Female friendships are essential for your development and well-being as a woman. They can add colour to your life and serve as a support system that you may not otherwise have. Few things come close to the joy and comfort of camaraderie and community, and it takes deliberate effort to foster and maintain a healthy, supportive network of female friends. Here are some tips for building and maintaining enriching friendships:
Be the Kind of Friend You’d Like to Have:
One of the many joys of friendship is that they provide a safe space that we may not find elsewhere like with family or in romantic relationships. Friends are people who have chosen to love and be there for you sans obligation, so you must treat them with care and respect. Honesty, kindness, consideration and openness foster love, support and healthy relationships.

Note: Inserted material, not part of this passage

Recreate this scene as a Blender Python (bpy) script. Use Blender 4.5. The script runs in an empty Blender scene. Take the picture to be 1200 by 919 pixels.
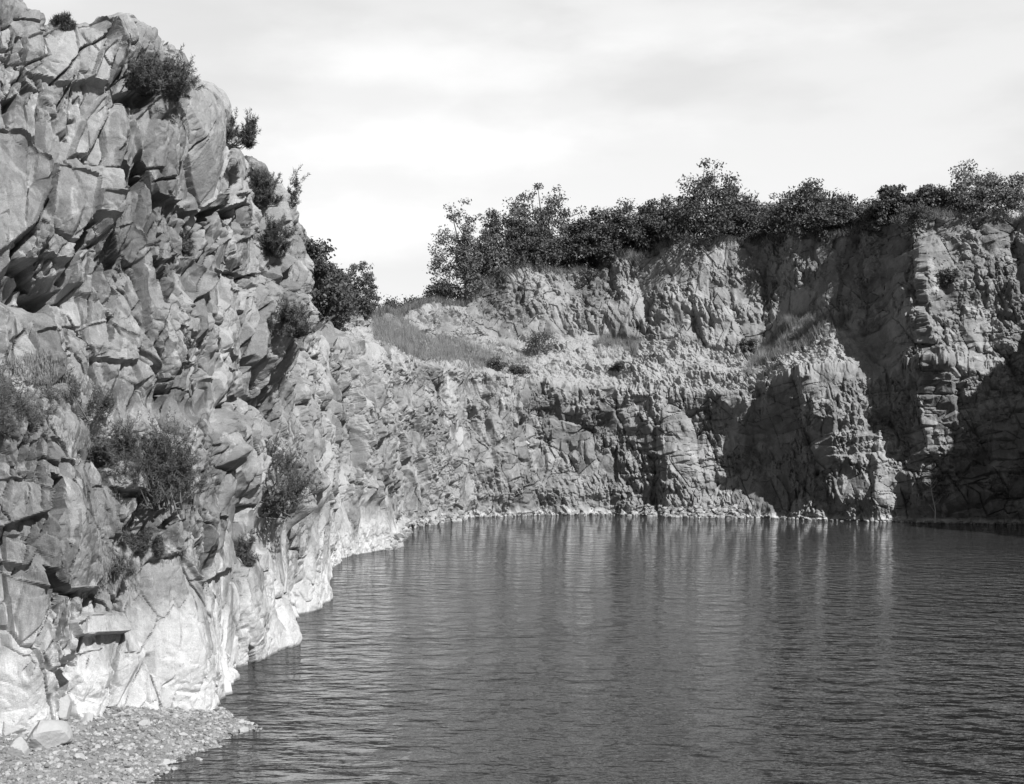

To build quality relationships, you have to be a quality friend yourself. Show up for your friends — to birthdays, milestone events, to disgrace a cheating boyfriend — you should be there for your friends and willing and ready to do whatever you can to make their lives better. Cry with them when it’s time for tears and help them snap out of it when they’re in a dark spot too long; your friends should be confident in the knowledge that you’re always on their team.
When your friends go wrong, be the kind of friend to correct them with love, so that they’ll help set your head straight when it’s needed too. Reciprocity is key to building and maintaining a healthy, supportive network of friends and friends can learn how to be better from one another.
Step Up Your Politics:
Your friends should be a safe space, and you should be able to share anything with them, and them with you. Nobody wants to be friends with a judgemental person, a patriarchy princess or a woman who slut-shames her friends. If you’re looking for quality friends who will take you as you are, then you must work on being non-judgemental and open to learning and evolving as well. Remember, we support women’s rights as well as their wrongs and even if you can’t share your wrongs with anyone, you should be able to share them with your friends.
Treat Your Female Friendships Like They’re Important, Not Like Fillers Until You Meet a Man:
Friendships are as important as romantic relationships and should be treated as such. Your community will be there for you in ways no one else will be and it is essential that you return the energy. Put in the effort, plan friendship dates, spend time together and don’t place men above your friendships. Don’t be the friend who abandons her friends the second she gets a man; not cute.
Find Shared Interests:
People can bond over a variety of things and these bonds can become pillars of friendship. A shared love of fashion, music, books, an artist etc can foster a friendship that develops in other ways. Take interest in the things your friends love that appeal to you.
Try New Things Together:
Nothing brings people together like shared experiences and memories. So try new things with your friends, even the worst experiences may turn into fond memories if they’re shared. Go out, have a blast, take lots of pictures, look out for one another, and at the end of the day, someone must launch into a drunken emotional speech about how great friendship is and how much you love each another, it’s only right.
All in all, be a girl’s girl, be confident and kind, and you’ll likely attract people who mirror your views and values. However, don’t forget to protect your space and be discerning. Female friendships are amazing, but like with all things, there may be exceptions. Take friendship red flags as seriously as you’d take relationship red flags and flee from all appearances of evil.